Nunca entendí del todo qué pasó esa noche, la de mi primer encamada con Verónica. Aunque cierta colega blogger haya encontrado una expresión más que acertada para definir lo que creo que sucedió: ella lo llama depresión post coito.
Los hombres tenemos la secreta fantasía de encontrar a la mujer perfecta: aquella que, luego de hacer el amor, se convierta en pizza. Mientras ella añoran dormir en nuestros brazos, nosotros rogamos para que, sencillamente, se esfumen y nos dejen dormir a pierna suelta. Pero con Verónica, algo rarísimo sucedió la primera noche. Tras la consumación del hecho, se dio media vuelta. Me dio la espalda. Pero no se durmió. Simplemente se dedicó a ignorarme, supongo que deseando secretamente que me convirtiera en una grande de jamón y morrones.

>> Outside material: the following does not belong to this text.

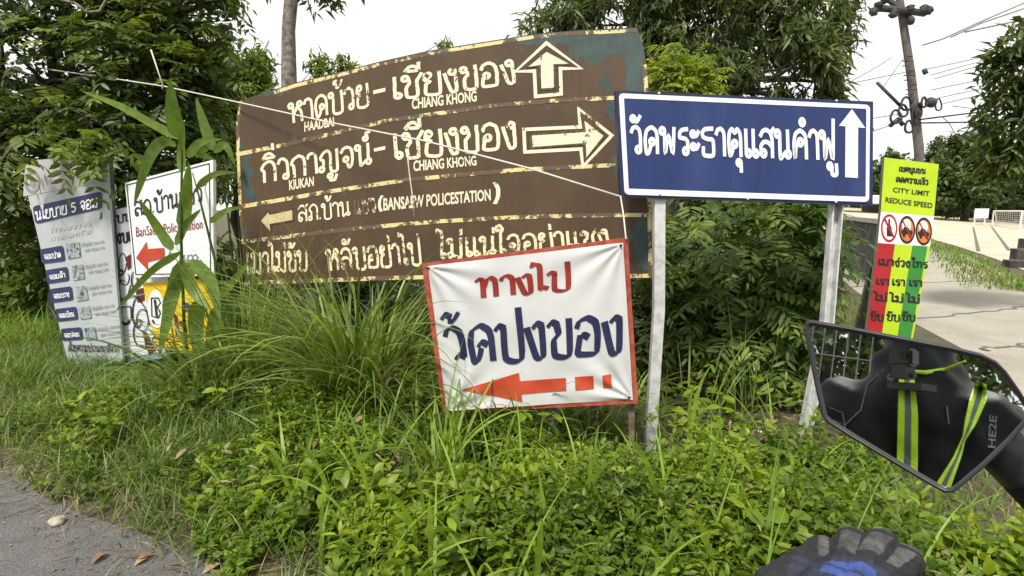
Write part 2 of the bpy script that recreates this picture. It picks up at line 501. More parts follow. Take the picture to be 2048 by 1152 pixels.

Desconcertado por el devenir de los acontecimientos, invertí los roles. Me acerqué. La acaricié. La abracé. Estaba fría como el puto témpano que hundió al Titanic.
Con un sabor amargo, me levanté de la cama y me vestí. El viejo ademán de irse, para que el otro diga "no, no te vayas". Pero nada. Mutismos absoluto. Y, de despedida, ni un piquito. Sólo un lacónico "apagá la luz antes de salir".